— start —
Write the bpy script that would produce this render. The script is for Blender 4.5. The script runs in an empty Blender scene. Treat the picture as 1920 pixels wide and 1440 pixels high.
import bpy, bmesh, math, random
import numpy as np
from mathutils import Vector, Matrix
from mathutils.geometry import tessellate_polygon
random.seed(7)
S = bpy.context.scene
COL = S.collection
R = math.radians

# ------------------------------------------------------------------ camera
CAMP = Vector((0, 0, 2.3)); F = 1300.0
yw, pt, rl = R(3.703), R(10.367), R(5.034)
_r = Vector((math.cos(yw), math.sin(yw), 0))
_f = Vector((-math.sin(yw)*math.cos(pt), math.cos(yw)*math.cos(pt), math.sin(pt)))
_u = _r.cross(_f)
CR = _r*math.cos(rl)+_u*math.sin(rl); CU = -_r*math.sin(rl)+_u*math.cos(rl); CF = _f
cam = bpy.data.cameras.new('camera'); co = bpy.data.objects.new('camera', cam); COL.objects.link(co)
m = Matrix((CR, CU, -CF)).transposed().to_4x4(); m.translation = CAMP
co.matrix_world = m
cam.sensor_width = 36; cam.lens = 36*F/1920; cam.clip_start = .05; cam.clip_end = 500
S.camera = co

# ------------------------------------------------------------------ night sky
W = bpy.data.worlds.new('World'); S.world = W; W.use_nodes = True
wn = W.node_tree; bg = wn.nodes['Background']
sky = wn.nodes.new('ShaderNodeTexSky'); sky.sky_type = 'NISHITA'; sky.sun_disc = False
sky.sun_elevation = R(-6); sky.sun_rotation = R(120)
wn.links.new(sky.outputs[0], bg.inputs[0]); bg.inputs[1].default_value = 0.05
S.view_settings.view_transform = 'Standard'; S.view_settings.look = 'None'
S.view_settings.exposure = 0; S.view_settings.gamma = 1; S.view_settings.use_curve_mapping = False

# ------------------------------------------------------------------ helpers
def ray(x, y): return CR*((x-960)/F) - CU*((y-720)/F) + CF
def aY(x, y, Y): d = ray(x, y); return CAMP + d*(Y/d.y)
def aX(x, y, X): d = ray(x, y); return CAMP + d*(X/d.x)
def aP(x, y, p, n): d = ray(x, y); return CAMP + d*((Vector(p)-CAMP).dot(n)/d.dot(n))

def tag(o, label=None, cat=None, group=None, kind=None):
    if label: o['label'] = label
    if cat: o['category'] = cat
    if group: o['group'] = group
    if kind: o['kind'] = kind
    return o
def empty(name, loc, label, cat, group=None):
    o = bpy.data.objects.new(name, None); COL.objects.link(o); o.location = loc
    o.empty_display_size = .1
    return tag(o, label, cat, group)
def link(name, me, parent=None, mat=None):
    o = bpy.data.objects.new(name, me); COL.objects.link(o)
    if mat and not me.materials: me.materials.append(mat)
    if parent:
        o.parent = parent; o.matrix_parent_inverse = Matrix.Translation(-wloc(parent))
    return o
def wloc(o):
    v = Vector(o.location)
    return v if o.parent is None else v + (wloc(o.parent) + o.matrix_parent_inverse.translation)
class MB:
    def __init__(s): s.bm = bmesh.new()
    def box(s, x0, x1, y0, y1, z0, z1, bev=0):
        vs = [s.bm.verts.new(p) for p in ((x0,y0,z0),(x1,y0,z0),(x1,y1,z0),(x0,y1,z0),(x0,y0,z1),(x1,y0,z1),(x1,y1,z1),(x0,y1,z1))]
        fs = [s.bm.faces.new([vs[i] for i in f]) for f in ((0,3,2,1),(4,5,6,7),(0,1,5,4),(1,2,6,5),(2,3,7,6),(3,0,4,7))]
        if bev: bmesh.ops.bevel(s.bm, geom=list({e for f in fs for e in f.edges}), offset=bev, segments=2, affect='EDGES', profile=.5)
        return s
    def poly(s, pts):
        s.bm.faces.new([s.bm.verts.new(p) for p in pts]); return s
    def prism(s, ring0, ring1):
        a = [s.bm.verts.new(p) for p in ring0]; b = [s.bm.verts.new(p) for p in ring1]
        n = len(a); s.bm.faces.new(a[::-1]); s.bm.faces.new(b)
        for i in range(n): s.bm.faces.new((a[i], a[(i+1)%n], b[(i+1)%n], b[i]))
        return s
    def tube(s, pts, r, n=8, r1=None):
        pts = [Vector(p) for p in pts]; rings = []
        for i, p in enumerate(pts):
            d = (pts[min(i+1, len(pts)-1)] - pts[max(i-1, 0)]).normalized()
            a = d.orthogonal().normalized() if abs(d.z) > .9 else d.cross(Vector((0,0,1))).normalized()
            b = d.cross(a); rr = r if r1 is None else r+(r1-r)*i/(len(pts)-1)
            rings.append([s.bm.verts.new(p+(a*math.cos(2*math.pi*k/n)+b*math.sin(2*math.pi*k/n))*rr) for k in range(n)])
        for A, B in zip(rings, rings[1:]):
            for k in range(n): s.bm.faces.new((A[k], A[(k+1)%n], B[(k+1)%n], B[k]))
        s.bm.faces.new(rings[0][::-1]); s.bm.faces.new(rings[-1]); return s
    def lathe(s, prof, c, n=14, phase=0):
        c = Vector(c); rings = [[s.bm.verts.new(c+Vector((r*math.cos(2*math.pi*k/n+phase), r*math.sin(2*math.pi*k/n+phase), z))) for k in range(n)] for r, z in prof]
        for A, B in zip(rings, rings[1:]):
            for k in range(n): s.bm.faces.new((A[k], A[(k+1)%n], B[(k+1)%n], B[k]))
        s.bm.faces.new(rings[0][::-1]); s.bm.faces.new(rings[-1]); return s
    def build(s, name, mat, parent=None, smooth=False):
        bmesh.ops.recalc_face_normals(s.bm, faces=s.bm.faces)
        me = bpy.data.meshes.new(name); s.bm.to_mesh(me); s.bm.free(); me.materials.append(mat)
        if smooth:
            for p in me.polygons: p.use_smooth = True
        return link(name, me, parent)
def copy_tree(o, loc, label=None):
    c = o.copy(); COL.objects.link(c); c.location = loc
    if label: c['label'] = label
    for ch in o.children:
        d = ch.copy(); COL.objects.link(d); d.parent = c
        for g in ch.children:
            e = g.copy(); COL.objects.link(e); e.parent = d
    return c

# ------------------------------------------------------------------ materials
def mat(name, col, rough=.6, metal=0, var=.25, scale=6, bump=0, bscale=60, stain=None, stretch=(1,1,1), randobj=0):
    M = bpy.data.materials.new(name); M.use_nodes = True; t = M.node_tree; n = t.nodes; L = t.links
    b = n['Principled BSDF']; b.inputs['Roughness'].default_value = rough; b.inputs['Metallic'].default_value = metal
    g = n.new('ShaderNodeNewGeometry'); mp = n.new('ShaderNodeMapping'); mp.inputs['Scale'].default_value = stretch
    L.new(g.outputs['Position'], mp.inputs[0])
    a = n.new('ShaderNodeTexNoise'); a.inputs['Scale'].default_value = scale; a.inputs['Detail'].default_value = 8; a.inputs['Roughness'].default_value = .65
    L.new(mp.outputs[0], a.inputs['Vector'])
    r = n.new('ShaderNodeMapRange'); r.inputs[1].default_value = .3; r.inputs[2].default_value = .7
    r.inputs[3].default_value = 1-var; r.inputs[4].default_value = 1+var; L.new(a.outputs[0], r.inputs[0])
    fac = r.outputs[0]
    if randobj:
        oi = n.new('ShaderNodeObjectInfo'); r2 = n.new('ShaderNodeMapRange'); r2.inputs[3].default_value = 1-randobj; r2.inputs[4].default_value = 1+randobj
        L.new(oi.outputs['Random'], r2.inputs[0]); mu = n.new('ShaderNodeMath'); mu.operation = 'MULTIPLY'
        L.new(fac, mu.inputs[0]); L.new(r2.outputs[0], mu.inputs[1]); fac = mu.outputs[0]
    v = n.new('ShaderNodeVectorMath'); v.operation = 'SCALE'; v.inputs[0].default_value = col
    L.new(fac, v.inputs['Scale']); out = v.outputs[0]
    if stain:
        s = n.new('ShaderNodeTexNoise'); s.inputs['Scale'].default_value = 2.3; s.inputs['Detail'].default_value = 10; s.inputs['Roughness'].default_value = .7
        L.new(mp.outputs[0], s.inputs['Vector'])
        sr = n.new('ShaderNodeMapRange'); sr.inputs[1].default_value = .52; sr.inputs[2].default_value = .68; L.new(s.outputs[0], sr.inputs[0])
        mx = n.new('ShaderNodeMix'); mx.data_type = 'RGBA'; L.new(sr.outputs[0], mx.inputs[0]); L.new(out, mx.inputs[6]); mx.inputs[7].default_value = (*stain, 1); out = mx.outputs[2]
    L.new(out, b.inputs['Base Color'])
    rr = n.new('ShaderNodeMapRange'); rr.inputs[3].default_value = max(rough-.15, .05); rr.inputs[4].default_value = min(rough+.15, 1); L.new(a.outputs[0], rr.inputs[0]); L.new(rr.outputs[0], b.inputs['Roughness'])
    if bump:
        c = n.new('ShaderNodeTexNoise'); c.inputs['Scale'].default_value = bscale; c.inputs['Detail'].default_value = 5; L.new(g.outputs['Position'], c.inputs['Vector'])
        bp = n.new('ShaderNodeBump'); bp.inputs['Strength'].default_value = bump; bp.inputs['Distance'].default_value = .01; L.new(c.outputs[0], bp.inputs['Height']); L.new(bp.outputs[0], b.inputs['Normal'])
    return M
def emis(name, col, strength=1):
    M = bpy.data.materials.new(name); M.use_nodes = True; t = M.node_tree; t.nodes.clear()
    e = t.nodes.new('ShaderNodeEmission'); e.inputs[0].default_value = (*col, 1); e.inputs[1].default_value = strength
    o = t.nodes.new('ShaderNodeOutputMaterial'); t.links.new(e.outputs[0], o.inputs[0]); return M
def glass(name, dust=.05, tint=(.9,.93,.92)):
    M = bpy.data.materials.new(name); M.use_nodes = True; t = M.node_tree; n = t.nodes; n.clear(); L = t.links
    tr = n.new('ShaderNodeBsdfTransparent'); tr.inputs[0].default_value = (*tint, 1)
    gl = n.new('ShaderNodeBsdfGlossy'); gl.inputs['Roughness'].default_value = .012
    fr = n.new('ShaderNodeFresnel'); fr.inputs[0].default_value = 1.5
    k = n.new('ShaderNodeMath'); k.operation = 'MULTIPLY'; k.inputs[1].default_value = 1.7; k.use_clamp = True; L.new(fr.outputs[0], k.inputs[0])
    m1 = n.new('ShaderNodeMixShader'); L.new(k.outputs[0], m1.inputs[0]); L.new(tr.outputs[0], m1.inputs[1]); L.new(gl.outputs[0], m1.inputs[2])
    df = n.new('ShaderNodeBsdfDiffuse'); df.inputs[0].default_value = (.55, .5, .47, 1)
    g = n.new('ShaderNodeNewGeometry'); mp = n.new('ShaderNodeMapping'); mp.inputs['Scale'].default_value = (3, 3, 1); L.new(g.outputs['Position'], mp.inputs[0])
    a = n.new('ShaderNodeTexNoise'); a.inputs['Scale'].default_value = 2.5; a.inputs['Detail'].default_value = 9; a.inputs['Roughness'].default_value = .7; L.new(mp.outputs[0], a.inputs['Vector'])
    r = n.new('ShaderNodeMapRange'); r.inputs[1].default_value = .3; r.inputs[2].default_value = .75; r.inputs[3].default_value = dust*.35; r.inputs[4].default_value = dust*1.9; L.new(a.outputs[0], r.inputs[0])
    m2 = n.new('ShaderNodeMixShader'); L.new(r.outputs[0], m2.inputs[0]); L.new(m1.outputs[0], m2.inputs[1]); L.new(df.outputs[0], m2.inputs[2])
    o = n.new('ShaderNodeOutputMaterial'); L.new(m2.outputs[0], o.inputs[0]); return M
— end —
### Written instruction
Return a word-for-word copy of the lines from the beginning of the listing to the line holding "R = math.radians", both kept.

### Output below
Write the bpy script that would produce this render. The script is for Blender 4.5. The script runs in an empty Blender scene. Treat the picture as 1920 pixels wide and 1440 pixels high.
import bpy, bmesh, math, random
import numpy as np
from mathutils import Vector, Matrix
from mathutils.geometry import tessellate_polygon
random.seed(7)
S = bpy.context.scene
COL = S.collection
R = math.radians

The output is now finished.